NASA, ESA, Christian Nieves (STScI), Ralf Crawford
(STScI), Greg Bacon (STScI)
NASA's upcoming Nancy Grace Roman Space Telescope, set to launch by 2027, will use a coronagraph to block out a star’s light to directly see gas giant exoplanets. NASA’s Habitable Worlds Observatory, in an early planning phase, will be the first telescope designed specifically to search for atmospheric biosignatures on Earth-sized, rocky planets orbiting other stars.
“Studying how known benchmarks like Uranus appear in distant imaging can help us have more robust expectations when preparing for these future missions,” concluded Hasler. “And that will be critical to our success.”
Launched in January 2006, New Horizons made the historic flyby of Pluto and its moons in July 2015, before giving humankind its first close-up look at one of these planetary building block and Kuiper Belt object, Arrokoth, in January 2019. New Horizons is now in its second extended mission, studying distant Kuiper Belt objects, characterizing the outer heliosphere of the Sun, and making important astrophysical observations from its unmatched vantage point in distant regions of the solar system.
The Uranus results are being presented this week at the 56th annual meeting of the American Astronomical Society Division for Planetary Sciences, in Boise, Idaho.
The Hubble Space Telescope has been operating for over three decades and continues to make ground-breaking discoveries that shape our fundamental understanding of the universe. Hubble is a project of international cooperation between NASA and ESA (European Space Agency). NASA's Goddard Space Flight Center in Greenbelt, Maryland, manages the telescope and mission operations. Lockheed Martin Space, based in Denver, Colorado, also supports mission operations at Goddard. The Space Telescope Science Institute in Baltimore, Maryland, which is operated by the Association of Universities for Research in Astronomy, conducts Hubble science operations for NASA.

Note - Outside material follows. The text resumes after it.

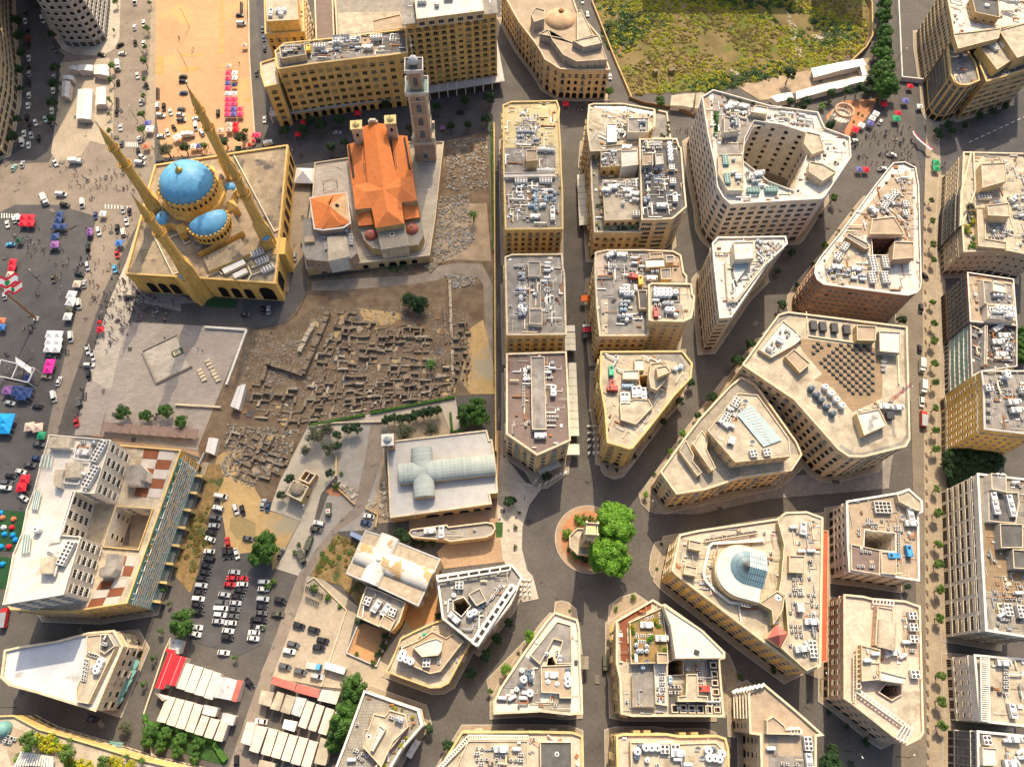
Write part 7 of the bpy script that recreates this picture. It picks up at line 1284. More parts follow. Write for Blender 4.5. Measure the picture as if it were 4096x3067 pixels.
for s in('440,1080 508,1100 430,1325 362,1300','522,1108 592,1130 515,1350 448,1328','605,1138 680,1160 605,1380 535,1358','688,1165 745,1185 680,1405 622,1390','-10,1290 100,1310 20,1535 -60,1510','112,1315 190,1335 120,1560 42,1538','200,1342 280,1362 205,1585 128,1562','290,1368 362,1388 290,1610 215,1590','375,1390 450,1410 378,1640 298,1618','462,1418 535,1440 470,1656 388,1645'):shed('13',s,3.8,'sheet_cream','cream canopy roof in the lower market rows',group='cream market canopies at the bottom')
shed('13','245,1240 360,1262 330,1350 225,1318',3.6,'metal_white','white corrugated roof in the gap between cream canopy rows');shed('13','30,1590 165,1625 150,1700 10,1680',3.8,'roof_cream','flat cream roof at the bottom edge of the market');shed('13','560,1395 650,1430 600,1640 500,1620',4.5,'roof_cream','cream flat roof with round tanks beside the market tree');shed('03','2130,1262 2208,1275 2160,1470 2075,1440',4.5,'roof_white','white roofed hut with two tanks east of the lane')
for fr,s,l in(('00','672,770 800,770 785,1030 655,1025','large white corrugated roof on the plot left of the avenue'),('00','830,755 910,752 912,900 822,908','white roof strip east of the large white one'),('00','535,700 605,702 590,840 530,832','narrow bluish roof at the west edge of the plot'),('00','535,652 635,652 630,690 535,688','small grey roof above the narrow bluish one'),('00','812,560 940,562 940,655 808,640','square white roof by the northern plot fence'),('00','668,560 802,562 798,612 665,612','striped grey roof next to the square white one'),('00','595,568 658,568 660,605 595,605','tiny grey roof at the north west of the plot'),('02','2050,20 2120,0 2060,220 1985,190','white shack roof squeezed between memorial plaza and ruins'),('02','1800,460 1885,470 1850,610 1770,580','white container hut at the end of the memorial plaza')):
 shed(fr,s,3.4,'sheet_metal' if 'white' not in l else 'metal_white',l)
shed('12','820,1265 940,1320 920,1360 808,1300',3,'sheet_blue','pale blue container beside the white vaulted church',wall='sheet_blue',name='container',cat='container')
for s,l,m in(('372,590 820,505 850,560 395,668','long site hut roof at the edge of the excavation','sheet_metal'),('790,560 830,555 865,650 820,660','short site hut closing the end of the long hut','sheet_metal'),('240,790 670,685 690,745 245,855','very long low grey shed along the planted square','sheet_metal'),('680,685 865,650 865,700 690,735','grey shed continuing the long low one eastward','sheet_metal'),('20,835 205,795 225,860 80,880','sagging grey shed at the west end of the long one','sheet_metal')):shed('30',s,3.4,m,l)
shed('20','1375,825 1580,805 1560,930 1365,910',3.5,'roof_cream','weathered cream roof between excavation and garden terrace');shed('20','1590,805 1660,805 1640,945 1575,935',3.6,'roof_cream','cream roof strip beside the large white office block')
# pergola roofs along the memorial plaza: each bay a roof of its own
t=empty('bus_shelter',tuple(at('02',1280,400)));tag(t,'long row of brown metal shelter bays along the plaza edge','shelter')
for k in range(10):
 u=865+k*82;v=325+k*6.5;p=W('02','%f,%f %f,%f %f,%f %f,%f'%(u+35,v,u+113,v+6,u+85,v+92,u,v+78),3);b=MB();pr=ccw([tuple(a[:2])for a in p]);b.prism(pr,2.9,3.05,'shelter_brown',bottom=True);b.obj('roof_bay',t)
 b=MB();q=p[3];b.box((q.x+.6,q.y+.6,0),(.25,.25,2.9),'metal_dark');b.box((q.x+.8,q.y+1.2,0),(1.6,.5,.9),'timber');b.obj('post',t)
# café tables, benches, planters on the pavements
b=MB();b.box((0,0,.7),(.8,.8,.06),'trim_white');l=MB();l.box((0,0,0),(.1,.1,.7),'metal_dark');ch=[]
for x in(-.75,.75):c=MB();c.box((x,0,.42),(.45,.45,.06),'metal_white');c.box((x*1.27,0,.48),(.05,.45,.4),'metal_white');ch.append(('chair',c))
proto('table','cafe_table',[('table_top',b),('leg',l)]+ch)
for(u0,v0,nu,nv,du,dv,fr,wh)in((665,360,3,5,38,58,'22','in the arcade street by the rotunda block'),(75,40,3,4,38,42,'23','west of the circle')):
 for i in range(nu):
  for j in range(nv):q=at(fr,u0+i*du+(j%2)*4,v0+j*dv,.8);reg(place('table',q.x,q.y,.3,(i+j)*.3),'white cafe table '+wh,'table','cafe tables '+wh)
for u,v in((2208-2208+205,830),(240,872),(293,852),(338,826),(378,800),(420,776),(463,760)):q=at('22',u,v,.8);reg(place('table',q.x,q.y,.35,.9,(1.5,1,1)),'long cafe table on the curved pavement northwest of the circle','table','cafe tables on the curved pavement')
b=MB();b.box((0,0,0),(.6,1.7,.5),'trim_grey');s=MB();s.box((0,0,.5),(.5,1.6,.12),'timber');proto('bench','street_bench',[('base',b),('seat',s)])
for k in range(46):
 v0=-3200+k*108
 q=at('33',1352+30*(v0+3200)/4900,v0,.4)
 if pix(q)[1]>800:reg(place('bench',q.x,q.y,.22),'low stone bench in the kerb line of the tree lined street','bench','benches along the tree lined street')
for u,v in((1790,1455),(1805,1483),(1822,1512),(1838,1540),(1853,1567),(1868,1595),(1882,1622),(1722,1535),(1735,1562),(1748,1590),(1762,1618)):
 q=at('01',u,v,.4);
 if 'slab' not in PROTO:proto('slab','stone_block',[(None,mbox((0,0,0),(2.2,1.3,.6),'trim_cream'))])
 reg(place('slab',q.x,q.y,.2,.5),'pale grave slab in the two rows on the memorial plaza','stone slab','pale slabs on the memorial plaza')
# memorial plaza walls and raised square
def lowwall(fr,s,h,w,m,label,name='low_wall',z=0):
 q=W(fr,s,h);t=MB()
 for i in range(len(q)-1):
  a,c=q[i],q[i+1];e=(c-a).normalized();n=Vector((-e.y,e.x,0))*w/2;t.prism([tuple((a-n)[:2]),tuple((c-n)[:2]),tuple((c+n)[:2]),tuple((a+n)[:2])],z,h-i*.003,m)
 c=sum(q,Vector())/len(q);o=t.obj(name,org=(c.x,c.y,0));tag(o,label,'wall');return o
lowwall('01','1765,1160 2125,1185 1950,1656',1.2,.9,'trim_white','white wall bounding the memorial plaza on the ruins side');lowwall('02','1905,195 1510,172',1.2,.9,'trim_cream','short white wall at the lower corner of the memorial plaza')
t,p=rootat('raised_square','01','1220,1370 1530,1225 1655,1500 1345,1650',1,'raised stone platform with parapet and small green bed on the plaza','platform');b=MB();b.ring(p,0,1,'trim_cream');b.cap(p,.8,'plaza_light');b.band(p,.02,.8,1.25,'plaza_pink',.5);b.obj('base',t);b=MB();b.prism(W('01','1475,1380 1565,1340 1582,1385 1495,1428',1),.8,1.1,'grass');b.prism(W('01','1490,1383 1550,1356 1566,1385 1502,1415',1.2),1.1,1.3,'trim_cream');b.obj('grave_bed',t)
lowwall('12','690,600 690,790',1.4,.5,'trim_yellow','low ochre wall east of the concrete walk');lowwall('12','655,850 850,1035',1.2,.5,'tan_stone','stone wall between gravel lane and yard, west half');lowwall('12','940,1065 1050,1120 1030,1230',1.2,.5,'tan_stone','stone wall between gravel lane and yard, east half');lowwall('12','445,365 690,330 1080,320 1110,300 1600,200',1.1,.5,'trim_cream','long pale garden wall below the clipped hedge')
lowwall('21','-155,-600 -150,300 -148,1000 -140,2230',2.4,.6,'tan_stone','long retaining wall between ruins and narrow street');lowwall('10','1620,1215 1560,1656',1.2,.6,'trim_grey','pale wall between church terrace and shaded ruins');lowwall('20','690,0 880,480 1030,830',1.6,.6,'tan_stone','wall along the west side of the overgrown excavation');lowwall('20','1010,830 1150,880 1400,920 1590,990',1.6,.5,'timber','dark hoarding between excavation and garden terrace')
lowwall('30','60,-300 820,-150 900,20 905,300 850,400 720,520',3.2,.7,'tan_stone','curved wall round the east end of the excavation');lowwall('00','2140,-200 2150,500 2200,1230',1.1,.5,'trim_cream','kerb wall between sandy car park and hotel street');lowwall('13','890,400 780,670 1040,785 1160,480',1.0,.5,'trim_grey','wall round the sunken orange court behind the church')
flat('court_paving','13','895,405 790,665 1035,775 1150,490','court_floor');lowwall('13','440,60 500,20 780,300 560,960',.7,.4,'trim_cream','low wall round the gravel lot with the parked bikes');lowwall('02','1760,590 1430,1250 1250,1656',2,.5,'trim_grey','grey wall between lattice facade and weedy bank');lowwall('03','1330,1656 1240,1190 1420,650 1470,540',1.2,.5,'trim_cream','pale wall between paved walk and market sheds');lowwall('30','1120,-200 1160,660 1345,680',3,.6,'trim_white','white retaining wall below the tall brown slab')
lowwall('33','1240,-3400 1262,-3000',.8,.4,'trim_grey','short kerb wall by the red fire engine');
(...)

The Johns Hopkins Applied Physics Laboratory (APL) in Laurel, Maryland, built and operates the New Horizons spacecraft and manages the mission for NASA's Science Mission Directorate. Southwest Research Institute, based in San Antonio and Boulder, Colorado, directs the mission via Principal Investigator Alan Stern and leads the science team, payload operations and encounter science planning. New Horizons is part of NASA's New Frontiers program, managed by NASA's Marshall Space Flight Center in Huntsville, Alabama.